Stored data
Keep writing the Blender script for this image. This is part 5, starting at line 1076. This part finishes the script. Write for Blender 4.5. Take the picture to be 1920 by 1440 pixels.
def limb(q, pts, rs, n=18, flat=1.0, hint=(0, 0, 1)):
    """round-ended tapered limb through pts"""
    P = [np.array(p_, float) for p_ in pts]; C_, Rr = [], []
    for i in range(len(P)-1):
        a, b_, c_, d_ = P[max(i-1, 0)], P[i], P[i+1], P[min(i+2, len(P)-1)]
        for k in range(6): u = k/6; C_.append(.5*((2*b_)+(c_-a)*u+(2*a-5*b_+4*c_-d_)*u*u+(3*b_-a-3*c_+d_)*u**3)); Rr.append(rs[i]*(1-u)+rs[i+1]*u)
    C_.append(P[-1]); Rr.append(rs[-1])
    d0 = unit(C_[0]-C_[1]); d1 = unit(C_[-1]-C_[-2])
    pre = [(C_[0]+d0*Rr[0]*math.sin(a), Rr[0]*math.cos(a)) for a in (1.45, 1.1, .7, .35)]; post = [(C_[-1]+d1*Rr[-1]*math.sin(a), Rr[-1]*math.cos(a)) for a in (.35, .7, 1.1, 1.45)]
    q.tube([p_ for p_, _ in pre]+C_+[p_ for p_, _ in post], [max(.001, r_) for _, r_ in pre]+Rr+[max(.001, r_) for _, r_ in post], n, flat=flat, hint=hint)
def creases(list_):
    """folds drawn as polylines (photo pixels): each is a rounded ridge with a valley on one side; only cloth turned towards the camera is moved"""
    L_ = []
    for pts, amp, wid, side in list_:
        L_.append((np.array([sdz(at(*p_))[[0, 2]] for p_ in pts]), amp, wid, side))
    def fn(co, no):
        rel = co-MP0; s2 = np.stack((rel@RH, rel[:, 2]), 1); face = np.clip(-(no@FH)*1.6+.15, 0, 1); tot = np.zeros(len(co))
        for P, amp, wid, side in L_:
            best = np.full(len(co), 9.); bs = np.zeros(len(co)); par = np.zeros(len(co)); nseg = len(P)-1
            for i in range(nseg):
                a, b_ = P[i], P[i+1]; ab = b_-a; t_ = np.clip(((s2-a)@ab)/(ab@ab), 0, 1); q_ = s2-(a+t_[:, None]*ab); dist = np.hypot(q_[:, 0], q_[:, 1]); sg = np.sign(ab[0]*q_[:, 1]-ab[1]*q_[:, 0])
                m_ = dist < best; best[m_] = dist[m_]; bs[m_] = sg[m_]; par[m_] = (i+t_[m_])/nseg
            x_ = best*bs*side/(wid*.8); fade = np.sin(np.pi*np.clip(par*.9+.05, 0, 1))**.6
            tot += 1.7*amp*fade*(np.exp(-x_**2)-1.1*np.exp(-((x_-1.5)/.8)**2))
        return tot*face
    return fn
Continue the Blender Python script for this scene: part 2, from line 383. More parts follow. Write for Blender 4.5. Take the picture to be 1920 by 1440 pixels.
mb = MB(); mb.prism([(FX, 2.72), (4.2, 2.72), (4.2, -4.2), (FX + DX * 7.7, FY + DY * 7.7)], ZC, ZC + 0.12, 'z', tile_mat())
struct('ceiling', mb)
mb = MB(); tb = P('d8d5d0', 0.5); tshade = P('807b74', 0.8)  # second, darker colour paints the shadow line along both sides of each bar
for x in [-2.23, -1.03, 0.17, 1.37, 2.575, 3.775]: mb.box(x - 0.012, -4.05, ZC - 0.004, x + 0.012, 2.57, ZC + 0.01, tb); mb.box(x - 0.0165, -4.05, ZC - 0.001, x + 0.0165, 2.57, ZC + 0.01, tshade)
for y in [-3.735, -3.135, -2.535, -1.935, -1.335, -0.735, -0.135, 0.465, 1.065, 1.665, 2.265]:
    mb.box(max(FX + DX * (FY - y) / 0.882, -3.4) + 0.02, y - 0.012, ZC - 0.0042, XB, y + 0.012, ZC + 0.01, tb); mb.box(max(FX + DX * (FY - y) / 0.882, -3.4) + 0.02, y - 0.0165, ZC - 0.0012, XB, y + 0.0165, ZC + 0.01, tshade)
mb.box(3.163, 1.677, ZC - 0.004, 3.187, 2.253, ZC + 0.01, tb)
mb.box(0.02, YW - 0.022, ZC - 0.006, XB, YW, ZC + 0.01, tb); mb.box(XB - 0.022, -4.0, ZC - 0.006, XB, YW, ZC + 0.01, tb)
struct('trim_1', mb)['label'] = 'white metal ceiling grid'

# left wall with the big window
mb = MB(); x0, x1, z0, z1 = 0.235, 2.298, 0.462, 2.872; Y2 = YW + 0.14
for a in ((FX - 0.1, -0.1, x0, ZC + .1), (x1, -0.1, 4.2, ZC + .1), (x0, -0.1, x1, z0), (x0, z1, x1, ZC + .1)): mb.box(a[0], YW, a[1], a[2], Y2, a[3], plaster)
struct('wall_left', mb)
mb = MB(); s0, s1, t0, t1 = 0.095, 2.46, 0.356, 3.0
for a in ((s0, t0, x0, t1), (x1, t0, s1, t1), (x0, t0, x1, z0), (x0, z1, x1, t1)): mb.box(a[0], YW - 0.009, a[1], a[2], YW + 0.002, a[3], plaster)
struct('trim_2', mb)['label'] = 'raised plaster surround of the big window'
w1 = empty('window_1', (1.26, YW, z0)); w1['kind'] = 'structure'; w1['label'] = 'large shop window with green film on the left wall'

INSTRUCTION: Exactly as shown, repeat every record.

CORRECT RESPONSE:
Keep writing the Blender script for this image. This is part 5, starting at line 1076. This part finishes the script. Write for Blender 4.5. Take the picture to be 1920 by 1440 pixels.
def limb(q, pts, rs, n=18, flat=1.0, hint=(0, 0, 1)):
    """round-ended tapered limb through pts"""
    P = [np.array(p_, float) for p_ in pts]; C_, Rr = [], []
    for i in range(len(P)-1):
        a, b_, c_, d_ = P[max(i-1, 0)], P[i], P[i+1], P[min(i+2, len(P)-1)]
        for k in range(6): u = k/6; C_.append(.5*((2*b_)+(c_-a)*u+(2*a-5*b_+4*c_-d_)*u*u+(3*b_-a-3*c_+d_)*u**3)); Rr.append(rs[i]*(1-u)+rs[i+1]*u)
    C_.append(P[-1]); Rr.append(rs[-1])
    d0 = unit(C_[0]-C_[1]); d1 = unit(C_[-1]-C_[-2])
    pre = [(C_[0]+d0*Rr[0]*math.sin(a), Rr[0]*math.cos(a)) for a in (1.45, 1.1, .7, .35)]; post = [(C_[-1]+d1*Rr[-1]*math.sin(a), Rr[-1]*math.cos(a)) for a in (.35, .7, 1.1, 1.45)]
    q.tube([p_ for p_, _ in pre]+C_+[p_ for p_, _ in post], [max(.001, r_) for _, r_ in pre]+Rr+[max(.001, r_) for _, r_ in post], n, flat=flat, hint=hint)
def creases(list_):
    """folds drawn as polylines (photo pixels): each is a rounded ridge with a valley on one side; only cloth turned towards the camera is moved"""
    L_ = []
    for pts, amp, wid, side in list_:
        L_.append((np.array([sdz(at(*p_))[[0, 2]] for p_ in pts]), amp, wid, side))
    def fn(co, no):
        rel = co-MP0; s2 = np.stack((rel@RH, rel[:, 2]), 1); face = np.clip(-(no@FH)*1.6+.15, 0, 1); tot = np.zeros(len(co))
        for P, amp, wid, side in L_:
            best = np.full(len(co), 9.); bs = np.zeros(len(co)); par = np.zeros(len(co)); nseg = len(P)-1
            for i in range(nseg):
                a, b_ = P[i], P[i+1]; ab = b_-a; t_ = np.clip(((s2-a)@ab)/(ab@ab), 0, 1); q_ = s2-(a+t_[:, None]*ab); dist = np.hypot(q_[:, 0], q_[:, 1]); sg = np.sign(ab[0]*q_[:, 1]-ab[1]*q_[:, 0])
                m_ = dist < best; best[m_] = dist[m_]; bs[m_] = sg[m_]; par[m_] = (i+t_[m_])/nseg
            x_ = best*bs*side/(wid*.8); fade = np.sin(np.pi*np.clip(par*.9+.05, 0, 1))**.6
            tot += 1.7*amp*fade*(np.exp(-x_**2)-1.1*np.exp(-((x_-1.5)/.8)**2))
        return tot*face
    return fn
Continue the Blender Python script for this scene: part 2, from line 383. More parts follow. Write for Blender 4.5. Take the picture to be 1920 by 1440 pixels.
mb = MB(); mb.prism([(FX, 2.72), (4.2, 2.72), (4.2, -4.2), (FX + DX * 7.7, FY + DY * 7.7)], ZC, ZC + 0.12, 'z', tile_mat())
struct('ceiling', mb)
mb = MB(); tb = P('d8d5d0', 0.5); tshade = P('807b74', 0.8)  # second, darker colour paints the shadow line along both sides of each bar
for x in [-2.23, -1.03, 0.17, 1.37, 2.575, 3.775]: mb.box(x - 0.012, -4.05, ZC - 0.004, x + 0.012, 2.57, ZC + 0.01, tb); mb.box(x - 0.0165, -4.05, ZC - 0.001, x + 0.0165, 2.57, ZC + 0.01, tshade)
for y in [-3.735, -3.135, -2.535, -1.935, -1.335, -0.735, -0.135, 0.465, 1.065, 1.665, 2.265]:
    mb.box(max(FX + DX * (FY - y) / 0.882, -3.4) + 0.02, y - 0.012, ZC - 0.0042, XB, y + 0.012, ZC + 0.01, tb); mb.box(max(FX + DX * (FY - y) / 0.882, -3.4) + 0.02, y - 0.0165, ZC - 0.0012, XB, y + 0.0165, ZC + 0.01, tshade)
mb.box(3.163, 1.677, ZC - 0.004, 3.187, 2.253, ZC + 0.01, tb)
mb.box(0.02, YW - 0.022, ZC - 0.006, XB, YW, ZC + 0.01, tb); mb.box(XB - 0.022, -4.0, ZC - 0.006, XB, YW, ZC + 0.01, tb)
struct('trim_1', mb)['label'] = 'white metal ceiling grid'

# left wall with the big window
mb = MB(); x0, x1, z0, z1 = 0.235, 2.298, 0.462, 2.872; Y2 = YW + 0.14
for a in ((FX - 0.1, -0.1, x0, ZC + .1), (x1, -0.1, 4.2, ZC + .1), (x0, -0.1, x1, z0), (x0, z1, x1, ZC + .1)): mb.box(a[0], YW, a[1], a[2], Y2, a[3], plaster)
struct('wall_left', mb)
mb = MB(); s0, s1, t0, t1 = 0.095, 2.46, 0.356, 3.0
for a in ((s0, t0, x0, t1), (x1, t0, s1, t1), (x0, t0, x1, z0), (x0, z1, x1, t1)): mb.box(a[0], YW - 0.009, a[1], a[2], YW + 0.002, a[3], plaster)
struct('trim_2', mb)['label'] = 'raised plaster surround of the big window'
w1 = empty('window_1', (1.26, YW, z0)); w1['kind'] = 'structure'; w1['label'] = 'large shop window with green film on the left wall'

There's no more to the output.